Finalement, quelle sera la politique pour déployer le réseau et lutter contre la fracture numérique ? Par ailleurs, quelle sera la réglementation future pour empêcher l’obsolescence programmée? Faut-il qu’elle soit européenne ou française ? Y aura -t-il une incitation pour les entreprises à éco-concevoir leurs services numériques ? Prendront-t-elles en compte les impacts environnementaux délocalisés en Chine ?

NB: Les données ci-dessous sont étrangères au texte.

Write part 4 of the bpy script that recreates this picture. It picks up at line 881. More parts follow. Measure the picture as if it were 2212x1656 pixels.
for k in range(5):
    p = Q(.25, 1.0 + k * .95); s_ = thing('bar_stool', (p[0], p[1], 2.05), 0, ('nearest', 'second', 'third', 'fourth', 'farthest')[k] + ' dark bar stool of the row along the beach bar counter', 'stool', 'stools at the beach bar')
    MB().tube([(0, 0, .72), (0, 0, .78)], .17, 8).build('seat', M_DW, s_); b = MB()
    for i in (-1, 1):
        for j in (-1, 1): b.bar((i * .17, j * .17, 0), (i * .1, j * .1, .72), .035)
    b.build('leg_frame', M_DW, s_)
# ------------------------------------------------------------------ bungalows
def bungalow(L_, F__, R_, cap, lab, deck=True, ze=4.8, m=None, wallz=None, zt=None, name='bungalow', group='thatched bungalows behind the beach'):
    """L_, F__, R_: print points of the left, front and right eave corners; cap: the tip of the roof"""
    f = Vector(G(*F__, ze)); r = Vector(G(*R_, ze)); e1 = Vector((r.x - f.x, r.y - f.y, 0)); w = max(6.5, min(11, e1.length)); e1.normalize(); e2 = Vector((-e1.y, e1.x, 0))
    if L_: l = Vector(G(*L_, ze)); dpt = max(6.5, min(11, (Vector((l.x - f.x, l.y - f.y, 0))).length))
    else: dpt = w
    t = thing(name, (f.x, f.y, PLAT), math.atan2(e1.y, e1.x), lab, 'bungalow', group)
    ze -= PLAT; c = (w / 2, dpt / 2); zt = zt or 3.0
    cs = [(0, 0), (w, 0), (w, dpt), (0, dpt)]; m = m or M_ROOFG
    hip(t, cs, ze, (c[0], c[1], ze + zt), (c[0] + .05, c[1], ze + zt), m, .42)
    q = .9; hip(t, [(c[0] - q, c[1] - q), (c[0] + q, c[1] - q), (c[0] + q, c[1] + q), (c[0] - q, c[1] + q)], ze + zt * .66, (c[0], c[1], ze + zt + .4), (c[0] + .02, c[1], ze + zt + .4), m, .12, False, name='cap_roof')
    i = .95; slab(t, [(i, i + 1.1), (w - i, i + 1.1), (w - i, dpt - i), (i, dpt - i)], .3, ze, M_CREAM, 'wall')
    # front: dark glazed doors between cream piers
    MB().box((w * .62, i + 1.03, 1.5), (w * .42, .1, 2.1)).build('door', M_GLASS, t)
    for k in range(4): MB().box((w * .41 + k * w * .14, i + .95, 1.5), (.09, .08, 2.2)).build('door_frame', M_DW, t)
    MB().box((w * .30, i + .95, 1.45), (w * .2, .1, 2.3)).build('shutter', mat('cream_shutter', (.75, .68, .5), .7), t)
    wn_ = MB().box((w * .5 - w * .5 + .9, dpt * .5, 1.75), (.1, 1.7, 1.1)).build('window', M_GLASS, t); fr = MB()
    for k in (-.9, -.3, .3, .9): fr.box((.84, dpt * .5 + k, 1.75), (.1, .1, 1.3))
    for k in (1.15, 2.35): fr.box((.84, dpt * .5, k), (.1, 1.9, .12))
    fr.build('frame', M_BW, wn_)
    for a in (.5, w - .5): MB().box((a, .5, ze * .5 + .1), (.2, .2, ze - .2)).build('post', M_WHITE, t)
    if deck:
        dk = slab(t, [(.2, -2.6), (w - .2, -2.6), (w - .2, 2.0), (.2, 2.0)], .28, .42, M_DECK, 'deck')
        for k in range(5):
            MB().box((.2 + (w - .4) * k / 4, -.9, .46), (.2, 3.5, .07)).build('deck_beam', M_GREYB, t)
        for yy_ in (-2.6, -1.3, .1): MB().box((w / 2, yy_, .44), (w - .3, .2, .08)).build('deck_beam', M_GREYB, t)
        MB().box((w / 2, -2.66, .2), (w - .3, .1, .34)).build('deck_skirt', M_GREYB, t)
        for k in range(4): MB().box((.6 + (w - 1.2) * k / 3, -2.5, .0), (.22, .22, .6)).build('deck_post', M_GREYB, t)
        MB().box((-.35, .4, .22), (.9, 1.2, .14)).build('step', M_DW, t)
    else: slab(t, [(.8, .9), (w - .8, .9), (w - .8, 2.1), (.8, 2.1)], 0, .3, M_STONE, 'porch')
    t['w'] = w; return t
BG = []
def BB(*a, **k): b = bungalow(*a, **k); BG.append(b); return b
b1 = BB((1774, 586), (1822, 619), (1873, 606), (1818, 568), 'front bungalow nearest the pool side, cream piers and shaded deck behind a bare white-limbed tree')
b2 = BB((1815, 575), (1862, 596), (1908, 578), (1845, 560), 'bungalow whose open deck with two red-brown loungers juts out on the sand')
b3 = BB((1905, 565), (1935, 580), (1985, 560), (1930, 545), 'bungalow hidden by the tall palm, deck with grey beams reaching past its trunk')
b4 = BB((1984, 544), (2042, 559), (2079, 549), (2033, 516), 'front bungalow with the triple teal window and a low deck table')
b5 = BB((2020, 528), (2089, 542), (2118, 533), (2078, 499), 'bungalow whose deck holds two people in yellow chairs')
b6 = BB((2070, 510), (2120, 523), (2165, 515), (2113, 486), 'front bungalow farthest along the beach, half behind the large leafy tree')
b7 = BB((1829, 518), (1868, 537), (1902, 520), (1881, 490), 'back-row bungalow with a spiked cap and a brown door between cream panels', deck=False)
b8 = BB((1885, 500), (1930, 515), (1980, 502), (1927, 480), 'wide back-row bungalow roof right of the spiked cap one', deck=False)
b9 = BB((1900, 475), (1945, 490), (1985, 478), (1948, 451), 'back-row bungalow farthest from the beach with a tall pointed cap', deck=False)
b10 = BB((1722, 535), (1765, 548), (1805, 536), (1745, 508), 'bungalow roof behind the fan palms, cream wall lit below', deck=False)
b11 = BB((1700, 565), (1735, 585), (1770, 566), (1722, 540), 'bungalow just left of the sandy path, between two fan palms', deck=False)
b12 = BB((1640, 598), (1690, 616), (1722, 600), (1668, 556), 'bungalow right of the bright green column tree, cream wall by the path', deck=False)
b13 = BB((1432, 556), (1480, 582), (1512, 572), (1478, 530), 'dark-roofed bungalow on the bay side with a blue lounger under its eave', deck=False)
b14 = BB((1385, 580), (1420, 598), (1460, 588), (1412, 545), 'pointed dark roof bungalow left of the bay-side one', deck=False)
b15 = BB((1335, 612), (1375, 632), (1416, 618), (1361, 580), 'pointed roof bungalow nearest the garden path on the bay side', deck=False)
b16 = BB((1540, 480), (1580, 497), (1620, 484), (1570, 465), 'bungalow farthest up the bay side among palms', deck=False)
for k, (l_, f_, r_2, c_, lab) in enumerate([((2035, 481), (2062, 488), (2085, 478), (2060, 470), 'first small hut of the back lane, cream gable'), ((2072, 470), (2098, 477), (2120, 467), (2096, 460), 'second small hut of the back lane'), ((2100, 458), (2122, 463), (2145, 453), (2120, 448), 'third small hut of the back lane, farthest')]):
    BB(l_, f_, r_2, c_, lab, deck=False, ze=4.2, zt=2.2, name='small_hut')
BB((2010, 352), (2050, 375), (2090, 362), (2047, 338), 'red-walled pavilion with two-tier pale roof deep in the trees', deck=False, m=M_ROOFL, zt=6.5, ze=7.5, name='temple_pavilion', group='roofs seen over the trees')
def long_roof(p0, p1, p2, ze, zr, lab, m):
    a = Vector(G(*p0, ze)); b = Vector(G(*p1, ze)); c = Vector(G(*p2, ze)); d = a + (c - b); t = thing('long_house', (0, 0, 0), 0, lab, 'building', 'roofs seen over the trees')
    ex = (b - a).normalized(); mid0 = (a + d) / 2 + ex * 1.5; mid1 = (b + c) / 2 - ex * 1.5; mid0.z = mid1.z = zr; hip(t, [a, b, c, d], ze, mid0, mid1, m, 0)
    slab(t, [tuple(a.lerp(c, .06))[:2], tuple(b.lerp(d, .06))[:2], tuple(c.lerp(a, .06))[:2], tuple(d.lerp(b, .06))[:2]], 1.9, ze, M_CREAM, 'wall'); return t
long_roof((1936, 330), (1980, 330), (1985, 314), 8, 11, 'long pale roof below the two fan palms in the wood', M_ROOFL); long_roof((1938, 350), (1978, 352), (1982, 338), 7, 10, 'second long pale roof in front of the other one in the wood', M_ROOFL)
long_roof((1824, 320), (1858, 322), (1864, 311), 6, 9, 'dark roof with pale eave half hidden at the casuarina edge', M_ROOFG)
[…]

Finalement, comment sensibiliser l’individu à réduire son empreinte numérique ? Une bonne communication sociétale peut aider à la prise de conscience collective. Mais est-ce suffisant ? Certains prônent un marché du CO2 appliqué à l’individu, calqué sur le marché du carbone pour les entreprises. Chaque individu aurait un quota et se verrait forcé de le respecter, ce quota diminuerait d’années en années[8]. Un mécanisme qui se doit d’être redistributif car ceux qui n’ont pas beaucoup de ressources ne consomment pas beaucoup. Une manière de concilier enjeux environnementaux et sociaux.
Référence
[1] Site internet de The Shift Project, consulté le 22/03/2019
[2] La guerre des métaux rares – La face cachée de la transition énergétique et numérique, janvier 2018, Guillaume Pitron, edition Les Liens qui libèrent
[3] Comment utiliser Internet de manière éco-responsable, Brut , 23/01/2019
[4] Comment utiliser Internet de manière éco-responsable, Brut , 23/01/2019
[5] Rapport du groupe de travail dirigé par Hugues Ferreboeuf pour le Think Tank The Shift Project – Octobre 2018
[6] Site de namR, visité le 22/03/2019
[7] La poste aide les seniors correziens à se connecter, Groupe La Poste, consulté le 22/03/2019
[8] Les quotas carbone individuels à la rescousse de la taxe carbone? Eric Vidalenc, Perspectives sur la Transition enegétique… parfois numérique, Alternatives Economiques, 31/12/2018.
Bibliographie
La guerre des métaux rares – La face cachée de la transition énergétique et numérique, janvier 2018, Guillaume Pitron, edition Les Liens qui libèrent
Comment utiliser Internet de manière éco-responsable , Brut , 23/01/2019 : https://www.brut.media/fr/international/comment-utiliser-internet-de-maniere-eco-responsable-e5e5a171-1715-4d20-96fd-57086333e49e
Rapport du groupe de travail dirigé par Hugues Ferreboeuf pour le Think Tank The Shift Project – Octobre 2018 : https://theshiftproject.org/wp-content/uploads/2018/11/Rapport-final-v8-WEB.pdf
La poste aide les seniors corréziens à se connecter, Groupe La Poste, consulté le 22/03/2019 : https://www.groupelaposte.com/fr/article/la-poste-aide-les-seniors-correziens-a-se-connecter
Site internet de NamR, consulté le 22/03/2019 : https://namr.com/fr/
Site internet de The Shift Project, consulté le 22/03/2019 : https://theshiftproject.org/article/pour-une-sobriete-numerique-rapport-shift/
Les quotas carbone individuels à la rescousse de la taxe carbone ?, Eric Vidalenc, Perspectives sur la Transition énergétique… parfois numérique, Alternatives Économiques, 31/12/2018.